“Fade” Review
Review: ‘Fade’ at Gablestage Follows Unusual Friendship Multi-layered in Culture, Bias, and Gender
In many a fairy tale or rom-com, happily-ever-after endings are the norm. The endings in art that surprises tend to be messier, less predictable, unsettling. The latter is true of Tanya Saracho’s “Fade,” an insightful dramatic comedy at GableStage.
Saracho’s play, staged with a fluid cinematic beauty by D-Projects founder Teo Castellanos, explores classism within a subset of the Latinx community. Its two characters are Mexican-American, somewhat alike in the particular sound of their Spanish, in their colloquialisms and slang, and in certain cultural references. And yet, in addition to gender, their lives thus far make them different.
Lucia (Alexandra Acosta), a Mexican-born novelist who moved from Chicago to Los Angeles to make money as a television writer, bristles when she’s called a fresa, suggesting she once was a preppy with money and a maid. She was.
Abel (Alex Alvarez) is a janitor born in the El Sereno neighborhood of east Los Angeles. He’s a product of his family’s Mexican culture, a man who served his country and his community before an awful, life-changing moment. He gets the job done and doesn’t say much. Until he does.
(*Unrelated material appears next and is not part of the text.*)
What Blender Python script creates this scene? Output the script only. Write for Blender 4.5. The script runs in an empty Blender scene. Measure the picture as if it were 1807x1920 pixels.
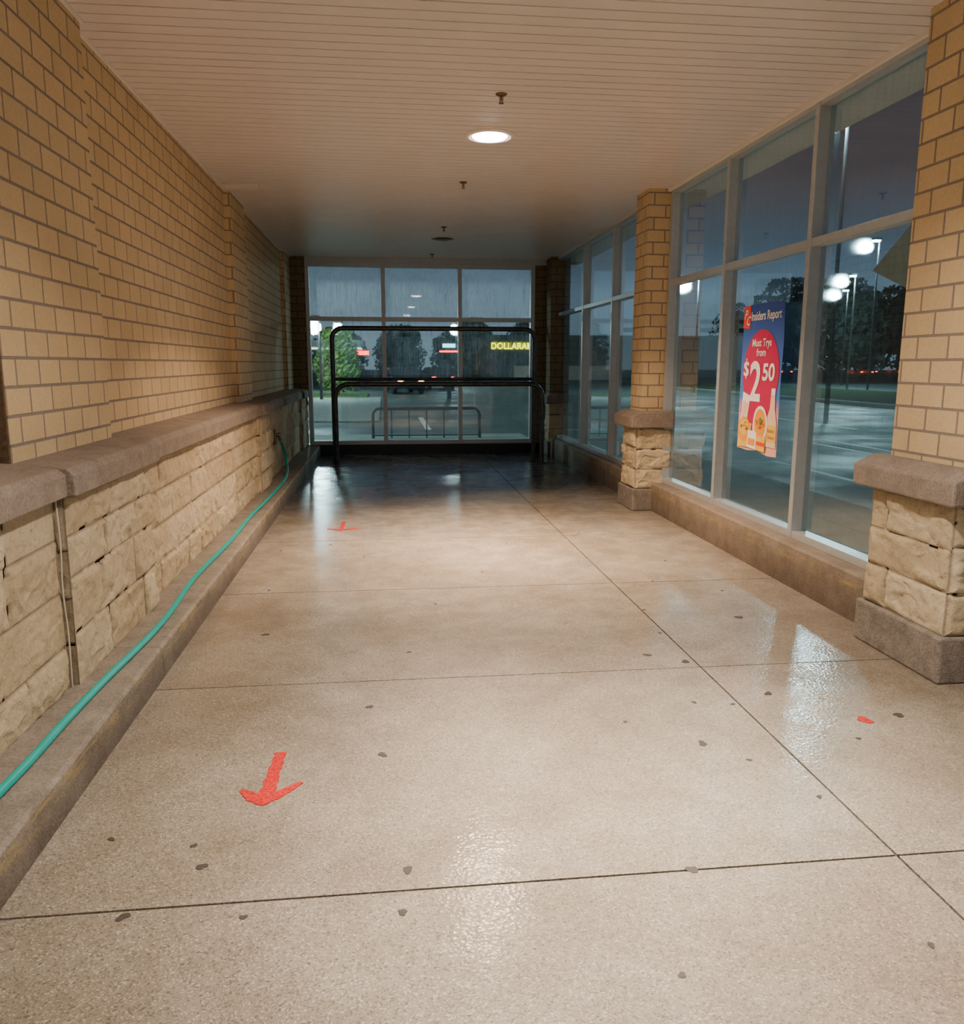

In the succession of scenes – some fleeting or nearly silent except for the music flowing into Abel’s earbuds, others parsing bias and microaggressions and more – Lucia and Abel slowly develop an after-hours work friendship. He’s reluctant at first, willing to banter with Lucia about bad TV and the cultural deafness of her all-white-male writer’s room but tight-lipped about his personal life. Since her show is set in L.A. with a Latina leading lady and, late addition, a Latino love interest, Lucia soon realizes she can pick Abel’s savvy brain for ideas and authenticity.
That’s where the real trouble begins.
For nearly all of the play’s 95-minute running time, “Fade” is almost effervescent, thanks to Saracho’s gift for comic observations, Castellanos’s smooth and illuminating direction, and the wonderfully detailed work of two truly fine actors.
Like their characters, Acosta and Alvarez are stylistically different. Acosta makes Lucia an over-the-top drama queen. She’s always bursting into her office on the verge of tears, yelling, at her wit’s end about how to circumvent or beat her writers’ room nemesis. Acosta believably takes the audience on Lucia’s journey from frightened neophyte to a professional willing to do anything to claim her power.
As Abel, Alvarez is exquisitely in control. He’s funny, observant, down-to-earth, finally heartbreaking. Simply watching Alvarez react to the emotional roller coaster that is Lucia is a mini master class. Onstage, he’s not pretending to be Abel – he is Abel.
As it draws to a close, “Fade” becomes something closer to the South Central L.A. slang meaning of the word: to murder. In this case, it’s not a person who dies but a friendship. An egregious violation of trust is the weapon, as truth is manipulated into a stereotype. It happens, but it’s painful to watch.
Still, though the effervescence dims, “Fade” provides a thought-provoking, impressively realized exploration of the ways classism and stereotyping pollute our lives.